Tips for Grounding Step 1: Remember to do it.

We have this list of grounding tips that sits on our refrigerator. It always cracks me up because it seems at first glance like a list of how to ground your kids, but it’s really a list of ways for the parent to get more grounded (ie back in touch). It has stuff like deep breathing, counting backwards, taking a break, etc. The typical stuff. It sits there so I will remember to implement grounding skills. Sometimes. Now and then. Ever.

The fact is that when I am on I am on, and when I am off, it is nearly impossible for me to get myself back to a grounded place. I was thinking a lot about this yesterday when I was so grumpy. Writing about it helped get me over the hump of being actively insane, but the whole rest of the day I just felt spacey and not connected. I didn’t even know how to feel compassion for that, since at the time I was struggling just to stay in a sane place. Teething, tantrums, and trauma. Such fun.

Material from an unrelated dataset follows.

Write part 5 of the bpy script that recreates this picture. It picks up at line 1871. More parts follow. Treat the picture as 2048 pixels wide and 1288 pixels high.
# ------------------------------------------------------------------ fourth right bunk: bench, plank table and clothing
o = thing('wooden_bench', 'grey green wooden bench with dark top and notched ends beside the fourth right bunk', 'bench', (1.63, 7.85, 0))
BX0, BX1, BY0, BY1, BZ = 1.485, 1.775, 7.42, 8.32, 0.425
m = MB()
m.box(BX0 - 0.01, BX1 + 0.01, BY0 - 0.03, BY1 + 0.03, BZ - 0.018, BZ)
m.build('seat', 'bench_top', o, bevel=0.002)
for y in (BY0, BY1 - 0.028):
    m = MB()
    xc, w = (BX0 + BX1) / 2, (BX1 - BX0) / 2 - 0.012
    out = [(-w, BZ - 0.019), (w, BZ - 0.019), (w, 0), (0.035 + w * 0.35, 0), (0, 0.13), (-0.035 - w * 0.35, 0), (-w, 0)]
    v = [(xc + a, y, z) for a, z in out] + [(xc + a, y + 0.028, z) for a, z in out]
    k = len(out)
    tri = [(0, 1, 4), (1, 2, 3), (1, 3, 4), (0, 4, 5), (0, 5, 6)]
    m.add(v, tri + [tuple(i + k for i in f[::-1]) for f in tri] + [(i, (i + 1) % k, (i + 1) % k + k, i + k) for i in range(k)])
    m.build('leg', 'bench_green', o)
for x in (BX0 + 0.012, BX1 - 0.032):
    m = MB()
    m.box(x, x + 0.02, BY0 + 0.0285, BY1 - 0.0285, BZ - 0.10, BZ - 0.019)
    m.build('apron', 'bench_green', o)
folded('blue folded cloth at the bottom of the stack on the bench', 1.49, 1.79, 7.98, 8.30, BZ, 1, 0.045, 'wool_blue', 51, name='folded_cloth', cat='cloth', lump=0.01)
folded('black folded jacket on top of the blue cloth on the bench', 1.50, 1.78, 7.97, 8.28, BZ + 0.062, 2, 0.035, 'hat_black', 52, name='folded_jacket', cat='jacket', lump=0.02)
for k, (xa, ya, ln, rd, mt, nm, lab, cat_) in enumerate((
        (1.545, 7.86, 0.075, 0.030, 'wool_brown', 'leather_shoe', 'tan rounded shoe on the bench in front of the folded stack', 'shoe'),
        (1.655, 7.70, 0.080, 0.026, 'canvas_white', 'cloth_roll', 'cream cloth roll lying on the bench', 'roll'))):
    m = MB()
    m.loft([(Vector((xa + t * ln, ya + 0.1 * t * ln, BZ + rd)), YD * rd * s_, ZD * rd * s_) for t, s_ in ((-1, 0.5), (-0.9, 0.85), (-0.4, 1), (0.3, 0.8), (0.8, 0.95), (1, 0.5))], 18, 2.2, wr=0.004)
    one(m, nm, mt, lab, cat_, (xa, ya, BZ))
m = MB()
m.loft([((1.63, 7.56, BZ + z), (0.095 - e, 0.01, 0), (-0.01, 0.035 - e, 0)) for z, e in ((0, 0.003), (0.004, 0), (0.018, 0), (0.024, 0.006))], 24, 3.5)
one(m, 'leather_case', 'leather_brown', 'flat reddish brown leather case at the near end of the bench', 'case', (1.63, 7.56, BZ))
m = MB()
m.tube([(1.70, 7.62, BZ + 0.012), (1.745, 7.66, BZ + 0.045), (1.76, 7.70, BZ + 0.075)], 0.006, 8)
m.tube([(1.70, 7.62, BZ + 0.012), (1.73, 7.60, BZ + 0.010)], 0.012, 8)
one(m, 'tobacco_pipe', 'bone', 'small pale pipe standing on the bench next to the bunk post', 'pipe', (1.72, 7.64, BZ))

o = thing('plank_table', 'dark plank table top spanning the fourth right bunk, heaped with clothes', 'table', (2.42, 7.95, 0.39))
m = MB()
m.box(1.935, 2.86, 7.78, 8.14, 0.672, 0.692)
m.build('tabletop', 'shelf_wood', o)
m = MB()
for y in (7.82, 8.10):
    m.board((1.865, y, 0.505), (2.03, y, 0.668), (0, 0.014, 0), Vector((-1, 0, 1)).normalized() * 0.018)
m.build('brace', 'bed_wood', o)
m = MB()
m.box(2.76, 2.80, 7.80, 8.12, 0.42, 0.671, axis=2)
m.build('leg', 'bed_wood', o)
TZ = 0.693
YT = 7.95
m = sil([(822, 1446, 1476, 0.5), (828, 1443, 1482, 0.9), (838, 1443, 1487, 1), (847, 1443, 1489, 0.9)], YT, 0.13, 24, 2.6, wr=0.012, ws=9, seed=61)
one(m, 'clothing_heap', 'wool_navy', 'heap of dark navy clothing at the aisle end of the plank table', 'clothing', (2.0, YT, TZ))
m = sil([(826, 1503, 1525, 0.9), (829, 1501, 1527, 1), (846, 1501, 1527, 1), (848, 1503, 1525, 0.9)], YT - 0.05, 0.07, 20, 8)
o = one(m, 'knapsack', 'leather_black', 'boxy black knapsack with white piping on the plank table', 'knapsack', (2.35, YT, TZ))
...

Cultivating that awareness to ask the question: “Does this (thought/feeling/behavior) fit with my higher purpose?” sounds really easy. Like a theoretical diet. You know, you think about eating better and exercising and you create a whole big plan, and then when you start you feel hungry and tired and getting out of bed seems too hard and you forgot to go to the grocery and and and and and…. The diet is over before it started. Yes, theoretical implementation is easy. I have created a thousand plans and reminders for myself. I have yet to find one that really works on a consistent basis. Probably because I have a hard time using them consistently. Or sometimes starting them. Or remembering them in the moment.

Part of the problem is I still yearn for structure. Four years into this full time parenting gig, I still crave just a teensy bit of structure to my day. I still want that fictional quiet time in the afternoon and morning time to do yoga and meditate. Instead, there are diaper changes and spit up and upsets over toys being lost. And so my little routine gets all discombobulated and then I end up just going through the day, never feeling quite checked in with myself. I still can’t surf the wave of our days and let it all flow if I want to include any aspect of the day for my own recharge. If I ignore me, things go pretty well. Until I am exhausted after a few weeks of no me-time.

But, when I am on, I am on. So maybe the trick is to not fall off. Often.

And maybe to ground myself more often: “You are grounded as of this moment, young lady. March yourself into your room and don’t come out until you have taken 10 deep breaths. Good ones. NOW GO.”